Гончаров уловил тип роковой женщины, которая влюбляется в ничтожество и без этого ничтожество не может жить, влюбляется, в общем, в пустоту. А Марк Волохов — согласитесь, дрянь порядочная. Дальше, дальше от этих женщин! Ну и потом, Марфенька же есть, в конце концов.

«Какой, на ваш взгляд, литературный сюжет был бы наиболее востребован сегодняшним массовым читателем?»

Уже Сергей Оробий в своей замечательной статье — фактически в ответе на мою статью о метасюжете русского романа XIX–XX веков — написал свою очень дельную, по-моему (найдите её в Интернете, если хотите), о метасюжете русского романа XXI века, она называется «Бегство в советский Египет». Прочитайте. Серёжа, если вы меня слышите, шлю вам большой привет и благодарность. Вы там дельно написали о сигналах. Сюжет этого романа, по Оробию, — это бегство и возвращение в Советский Союз, бегство и попытка вернуться в прошлое. Это очень горькая вещь.

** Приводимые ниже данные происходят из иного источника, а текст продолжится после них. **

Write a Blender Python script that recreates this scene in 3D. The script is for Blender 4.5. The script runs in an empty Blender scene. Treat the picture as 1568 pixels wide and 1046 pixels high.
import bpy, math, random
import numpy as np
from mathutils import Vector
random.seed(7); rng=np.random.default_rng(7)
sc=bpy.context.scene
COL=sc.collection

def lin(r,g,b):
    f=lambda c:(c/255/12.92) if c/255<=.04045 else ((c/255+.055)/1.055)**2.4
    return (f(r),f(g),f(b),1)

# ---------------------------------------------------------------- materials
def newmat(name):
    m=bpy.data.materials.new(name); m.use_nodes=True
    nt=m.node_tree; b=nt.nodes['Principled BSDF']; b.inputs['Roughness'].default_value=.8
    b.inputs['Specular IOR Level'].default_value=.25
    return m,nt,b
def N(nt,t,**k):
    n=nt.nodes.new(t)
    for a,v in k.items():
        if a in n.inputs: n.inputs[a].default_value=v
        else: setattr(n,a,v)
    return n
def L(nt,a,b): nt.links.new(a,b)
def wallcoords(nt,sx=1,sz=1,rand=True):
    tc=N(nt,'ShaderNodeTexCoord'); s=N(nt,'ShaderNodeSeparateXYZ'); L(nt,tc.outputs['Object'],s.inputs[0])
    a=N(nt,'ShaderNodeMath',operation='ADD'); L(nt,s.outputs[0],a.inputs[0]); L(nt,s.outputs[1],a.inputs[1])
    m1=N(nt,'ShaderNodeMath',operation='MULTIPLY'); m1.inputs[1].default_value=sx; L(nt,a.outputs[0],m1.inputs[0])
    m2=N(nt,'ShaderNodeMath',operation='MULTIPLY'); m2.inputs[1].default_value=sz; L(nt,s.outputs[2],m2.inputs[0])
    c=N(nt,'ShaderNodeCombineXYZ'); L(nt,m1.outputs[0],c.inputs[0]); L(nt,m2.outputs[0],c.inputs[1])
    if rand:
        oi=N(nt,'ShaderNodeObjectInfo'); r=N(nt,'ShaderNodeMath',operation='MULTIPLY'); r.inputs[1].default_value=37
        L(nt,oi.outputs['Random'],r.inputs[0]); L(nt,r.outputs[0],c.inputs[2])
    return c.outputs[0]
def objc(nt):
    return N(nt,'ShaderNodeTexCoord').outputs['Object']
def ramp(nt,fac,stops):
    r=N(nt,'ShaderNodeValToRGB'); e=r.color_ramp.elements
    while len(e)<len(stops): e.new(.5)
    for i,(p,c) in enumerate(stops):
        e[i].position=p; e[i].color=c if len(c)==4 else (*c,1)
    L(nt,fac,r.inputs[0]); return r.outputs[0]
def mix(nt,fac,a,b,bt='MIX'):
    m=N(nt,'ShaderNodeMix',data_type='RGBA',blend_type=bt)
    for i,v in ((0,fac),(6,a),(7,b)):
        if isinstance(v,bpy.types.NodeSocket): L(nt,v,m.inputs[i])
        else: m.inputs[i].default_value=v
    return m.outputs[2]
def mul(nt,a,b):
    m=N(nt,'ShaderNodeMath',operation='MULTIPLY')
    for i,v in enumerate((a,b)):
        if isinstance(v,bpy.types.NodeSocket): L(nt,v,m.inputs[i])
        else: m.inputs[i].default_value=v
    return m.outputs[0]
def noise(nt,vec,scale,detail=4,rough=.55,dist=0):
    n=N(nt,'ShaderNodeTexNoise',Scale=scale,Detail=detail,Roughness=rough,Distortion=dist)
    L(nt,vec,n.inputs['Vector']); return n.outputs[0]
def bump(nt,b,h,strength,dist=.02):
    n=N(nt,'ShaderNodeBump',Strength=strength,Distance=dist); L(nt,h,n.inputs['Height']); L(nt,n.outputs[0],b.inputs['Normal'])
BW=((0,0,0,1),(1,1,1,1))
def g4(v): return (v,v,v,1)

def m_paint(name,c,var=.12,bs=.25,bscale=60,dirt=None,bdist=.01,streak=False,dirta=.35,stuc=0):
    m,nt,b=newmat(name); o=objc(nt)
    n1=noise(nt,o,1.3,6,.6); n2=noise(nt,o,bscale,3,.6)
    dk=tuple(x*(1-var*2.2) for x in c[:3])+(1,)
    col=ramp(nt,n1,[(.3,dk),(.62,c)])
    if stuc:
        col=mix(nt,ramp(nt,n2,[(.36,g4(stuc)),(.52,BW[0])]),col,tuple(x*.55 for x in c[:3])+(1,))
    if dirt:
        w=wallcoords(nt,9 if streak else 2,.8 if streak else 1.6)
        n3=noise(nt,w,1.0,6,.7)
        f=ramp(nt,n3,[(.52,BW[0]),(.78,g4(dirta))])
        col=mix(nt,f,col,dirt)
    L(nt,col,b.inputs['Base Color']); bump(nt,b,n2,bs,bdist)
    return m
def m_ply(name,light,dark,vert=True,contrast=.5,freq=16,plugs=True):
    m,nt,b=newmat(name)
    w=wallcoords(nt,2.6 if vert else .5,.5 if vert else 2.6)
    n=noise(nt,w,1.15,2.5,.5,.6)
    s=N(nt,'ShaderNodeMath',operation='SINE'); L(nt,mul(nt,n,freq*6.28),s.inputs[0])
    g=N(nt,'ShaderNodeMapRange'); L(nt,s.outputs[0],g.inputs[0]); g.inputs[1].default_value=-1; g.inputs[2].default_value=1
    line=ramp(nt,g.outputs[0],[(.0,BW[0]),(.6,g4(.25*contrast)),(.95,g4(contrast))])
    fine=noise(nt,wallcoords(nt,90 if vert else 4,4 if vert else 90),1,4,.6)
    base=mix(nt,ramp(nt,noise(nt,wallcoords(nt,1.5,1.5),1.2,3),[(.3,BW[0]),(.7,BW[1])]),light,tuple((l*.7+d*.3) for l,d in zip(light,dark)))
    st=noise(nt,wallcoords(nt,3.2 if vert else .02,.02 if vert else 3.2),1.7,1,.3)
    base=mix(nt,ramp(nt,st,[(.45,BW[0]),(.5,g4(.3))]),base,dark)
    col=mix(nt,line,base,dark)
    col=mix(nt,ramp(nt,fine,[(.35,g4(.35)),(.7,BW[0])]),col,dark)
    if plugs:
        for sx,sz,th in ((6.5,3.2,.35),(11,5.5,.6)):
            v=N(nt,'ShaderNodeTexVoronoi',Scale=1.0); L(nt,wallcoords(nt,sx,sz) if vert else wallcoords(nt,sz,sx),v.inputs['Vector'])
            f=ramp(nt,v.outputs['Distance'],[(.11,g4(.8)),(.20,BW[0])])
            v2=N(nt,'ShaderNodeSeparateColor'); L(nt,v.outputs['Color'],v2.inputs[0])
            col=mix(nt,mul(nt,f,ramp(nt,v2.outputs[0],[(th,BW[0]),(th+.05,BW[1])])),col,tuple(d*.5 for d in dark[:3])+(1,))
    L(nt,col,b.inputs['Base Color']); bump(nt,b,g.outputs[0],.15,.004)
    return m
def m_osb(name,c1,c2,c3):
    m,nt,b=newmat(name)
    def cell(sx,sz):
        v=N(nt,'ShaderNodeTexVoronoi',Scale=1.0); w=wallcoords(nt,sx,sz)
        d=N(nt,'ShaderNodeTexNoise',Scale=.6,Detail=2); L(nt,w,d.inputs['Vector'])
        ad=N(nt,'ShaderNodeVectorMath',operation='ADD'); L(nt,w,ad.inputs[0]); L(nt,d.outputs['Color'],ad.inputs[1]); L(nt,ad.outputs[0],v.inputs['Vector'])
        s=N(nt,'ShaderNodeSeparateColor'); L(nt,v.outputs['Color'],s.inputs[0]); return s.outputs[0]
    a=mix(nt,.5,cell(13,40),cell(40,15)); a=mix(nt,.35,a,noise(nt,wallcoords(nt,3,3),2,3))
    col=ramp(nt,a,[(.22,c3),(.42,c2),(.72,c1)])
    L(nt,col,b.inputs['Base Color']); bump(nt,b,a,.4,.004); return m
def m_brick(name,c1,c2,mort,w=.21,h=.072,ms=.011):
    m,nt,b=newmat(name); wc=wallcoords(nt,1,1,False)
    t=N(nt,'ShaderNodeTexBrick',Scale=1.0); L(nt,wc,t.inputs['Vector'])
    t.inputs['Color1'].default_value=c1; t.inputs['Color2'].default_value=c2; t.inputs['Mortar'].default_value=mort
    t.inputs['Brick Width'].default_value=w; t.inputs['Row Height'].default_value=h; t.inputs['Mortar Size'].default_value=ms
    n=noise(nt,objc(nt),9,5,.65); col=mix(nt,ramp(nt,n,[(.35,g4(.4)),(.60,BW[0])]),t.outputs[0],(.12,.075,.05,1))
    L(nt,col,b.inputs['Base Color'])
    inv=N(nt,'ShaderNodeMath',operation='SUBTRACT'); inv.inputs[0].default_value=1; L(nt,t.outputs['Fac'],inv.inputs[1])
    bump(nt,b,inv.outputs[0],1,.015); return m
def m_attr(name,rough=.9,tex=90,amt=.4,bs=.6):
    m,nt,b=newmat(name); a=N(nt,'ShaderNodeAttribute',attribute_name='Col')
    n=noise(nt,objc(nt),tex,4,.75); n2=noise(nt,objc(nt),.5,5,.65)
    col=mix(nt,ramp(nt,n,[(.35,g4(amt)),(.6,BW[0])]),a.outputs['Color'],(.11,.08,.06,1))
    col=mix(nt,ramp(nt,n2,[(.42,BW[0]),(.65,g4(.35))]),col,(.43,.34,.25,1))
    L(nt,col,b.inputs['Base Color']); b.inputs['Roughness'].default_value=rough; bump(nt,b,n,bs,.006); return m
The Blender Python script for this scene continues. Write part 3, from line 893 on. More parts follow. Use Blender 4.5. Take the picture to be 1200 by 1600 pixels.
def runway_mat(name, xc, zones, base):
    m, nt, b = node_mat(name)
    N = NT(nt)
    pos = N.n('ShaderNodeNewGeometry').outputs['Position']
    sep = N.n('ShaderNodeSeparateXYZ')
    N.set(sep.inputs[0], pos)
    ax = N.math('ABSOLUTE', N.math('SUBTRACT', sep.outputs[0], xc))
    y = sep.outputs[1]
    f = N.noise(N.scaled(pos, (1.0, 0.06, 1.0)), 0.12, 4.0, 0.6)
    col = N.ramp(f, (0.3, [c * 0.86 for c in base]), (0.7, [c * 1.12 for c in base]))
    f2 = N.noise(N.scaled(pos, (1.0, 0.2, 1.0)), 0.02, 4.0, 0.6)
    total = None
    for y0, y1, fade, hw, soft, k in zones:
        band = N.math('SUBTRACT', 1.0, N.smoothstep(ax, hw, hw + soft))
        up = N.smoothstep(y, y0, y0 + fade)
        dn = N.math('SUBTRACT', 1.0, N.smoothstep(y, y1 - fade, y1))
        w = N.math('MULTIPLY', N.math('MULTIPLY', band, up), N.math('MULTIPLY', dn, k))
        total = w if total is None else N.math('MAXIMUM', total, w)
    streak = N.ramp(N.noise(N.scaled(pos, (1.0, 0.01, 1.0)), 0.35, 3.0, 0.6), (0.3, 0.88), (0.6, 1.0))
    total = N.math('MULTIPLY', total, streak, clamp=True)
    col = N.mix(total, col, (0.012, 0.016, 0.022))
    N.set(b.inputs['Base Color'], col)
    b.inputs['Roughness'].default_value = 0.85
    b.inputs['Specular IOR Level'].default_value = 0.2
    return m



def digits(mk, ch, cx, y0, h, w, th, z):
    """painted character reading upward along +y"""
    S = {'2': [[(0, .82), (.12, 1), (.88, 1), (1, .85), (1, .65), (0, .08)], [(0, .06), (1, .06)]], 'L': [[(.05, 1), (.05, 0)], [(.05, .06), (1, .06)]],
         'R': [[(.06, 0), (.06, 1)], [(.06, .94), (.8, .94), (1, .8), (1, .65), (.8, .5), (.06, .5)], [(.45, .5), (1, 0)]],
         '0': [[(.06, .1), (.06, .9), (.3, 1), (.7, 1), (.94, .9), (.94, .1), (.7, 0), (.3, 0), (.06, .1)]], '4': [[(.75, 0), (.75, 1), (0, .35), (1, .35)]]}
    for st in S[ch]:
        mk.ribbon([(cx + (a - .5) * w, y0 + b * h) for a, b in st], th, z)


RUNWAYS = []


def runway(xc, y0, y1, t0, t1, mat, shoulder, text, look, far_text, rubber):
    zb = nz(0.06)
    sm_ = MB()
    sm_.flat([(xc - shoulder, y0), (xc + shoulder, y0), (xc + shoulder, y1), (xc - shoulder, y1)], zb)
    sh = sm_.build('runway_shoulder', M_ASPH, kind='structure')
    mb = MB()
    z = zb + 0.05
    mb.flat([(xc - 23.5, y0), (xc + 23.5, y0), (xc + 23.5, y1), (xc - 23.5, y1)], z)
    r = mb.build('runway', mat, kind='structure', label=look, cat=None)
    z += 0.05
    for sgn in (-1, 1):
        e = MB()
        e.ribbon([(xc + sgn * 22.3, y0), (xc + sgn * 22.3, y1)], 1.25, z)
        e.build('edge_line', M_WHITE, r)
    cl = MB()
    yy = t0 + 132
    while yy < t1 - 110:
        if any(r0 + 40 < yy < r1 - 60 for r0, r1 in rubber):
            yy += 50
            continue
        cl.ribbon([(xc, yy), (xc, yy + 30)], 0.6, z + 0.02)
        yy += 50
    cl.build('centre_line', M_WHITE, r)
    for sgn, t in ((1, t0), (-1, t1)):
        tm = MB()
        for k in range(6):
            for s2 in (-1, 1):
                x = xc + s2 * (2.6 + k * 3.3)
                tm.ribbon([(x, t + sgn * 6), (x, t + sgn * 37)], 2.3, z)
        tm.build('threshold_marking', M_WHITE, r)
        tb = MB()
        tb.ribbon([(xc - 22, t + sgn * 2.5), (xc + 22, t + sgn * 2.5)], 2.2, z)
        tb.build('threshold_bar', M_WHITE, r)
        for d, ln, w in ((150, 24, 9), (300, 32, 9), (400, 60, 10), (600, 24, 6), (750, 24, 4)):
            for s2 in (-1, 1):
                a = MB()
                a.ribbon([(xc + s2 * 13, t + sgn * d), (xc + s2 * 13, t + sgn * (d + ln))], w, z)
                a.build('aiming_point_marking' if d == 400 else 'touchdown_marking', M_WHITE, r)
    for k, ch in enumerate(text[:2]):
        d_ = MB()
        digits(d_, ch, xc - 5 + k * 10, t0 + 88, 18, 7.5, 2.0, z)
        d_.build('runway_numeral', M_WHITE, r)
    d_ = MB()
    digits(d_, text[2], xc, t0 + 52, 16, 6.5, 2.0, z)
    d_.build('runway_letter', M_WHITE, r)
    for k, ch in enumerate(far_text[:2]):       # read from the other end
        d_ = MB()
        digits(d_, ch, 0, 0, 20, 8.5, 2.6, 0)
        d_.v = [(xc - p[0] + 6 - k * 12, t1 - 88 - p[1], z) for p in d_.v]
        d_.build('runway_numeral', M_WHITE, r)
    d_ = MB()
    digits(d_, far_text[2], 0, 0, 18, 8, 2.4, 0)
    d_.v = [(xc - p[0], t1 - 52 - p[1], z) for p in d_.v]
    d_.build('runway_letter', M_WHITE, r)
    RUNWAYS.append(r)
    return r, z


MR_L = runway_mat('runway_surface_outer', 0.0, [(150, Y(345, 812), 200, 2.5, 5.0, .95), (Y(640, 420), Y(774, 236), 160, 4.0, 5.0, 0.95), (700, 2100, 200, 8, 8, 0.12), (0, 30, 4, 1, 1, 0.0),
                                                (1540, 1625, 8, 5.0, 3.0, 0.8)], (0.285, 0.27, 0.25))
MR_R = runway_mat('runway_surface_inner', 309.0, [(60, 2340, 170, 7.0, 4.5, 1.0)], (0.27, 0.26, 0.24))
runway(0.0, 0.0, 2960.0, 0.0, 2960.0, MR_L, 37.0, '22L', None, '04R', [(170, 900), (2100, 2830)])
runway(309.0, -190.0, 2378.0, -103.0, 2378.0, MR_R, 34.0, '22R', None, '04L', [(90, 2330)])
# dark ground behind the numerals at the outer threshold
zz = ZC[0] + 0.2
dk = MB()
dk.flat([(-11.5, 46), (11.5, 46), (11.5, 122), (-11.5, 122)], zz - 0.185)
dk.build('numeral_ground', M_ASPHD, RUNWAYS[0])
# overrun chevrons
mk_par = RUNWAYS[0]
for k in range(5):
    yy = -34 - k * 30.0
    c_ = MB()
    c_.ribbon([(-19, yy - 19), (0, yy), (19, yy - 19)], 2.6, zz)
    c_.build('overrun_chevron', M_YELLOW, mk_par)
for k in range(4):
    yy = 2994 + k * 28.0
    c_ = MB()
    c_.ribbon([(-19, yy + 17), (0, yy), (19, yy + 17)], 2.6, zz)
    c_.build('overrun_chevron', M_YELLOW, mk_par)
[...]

Но я всё равно думаю, что метасюжет XXI века будет шире и богаче. Ясно, что сюжет бегства уже очевиден, здесь оставаться нельзя. А куда бегство, в какую подлинную Россию? Вглубь ли России, в какую-то альтернативную ли Россию, находящуюся в Новороссии? Это мы посмотрим, когда у нас появится проза о Новороссии.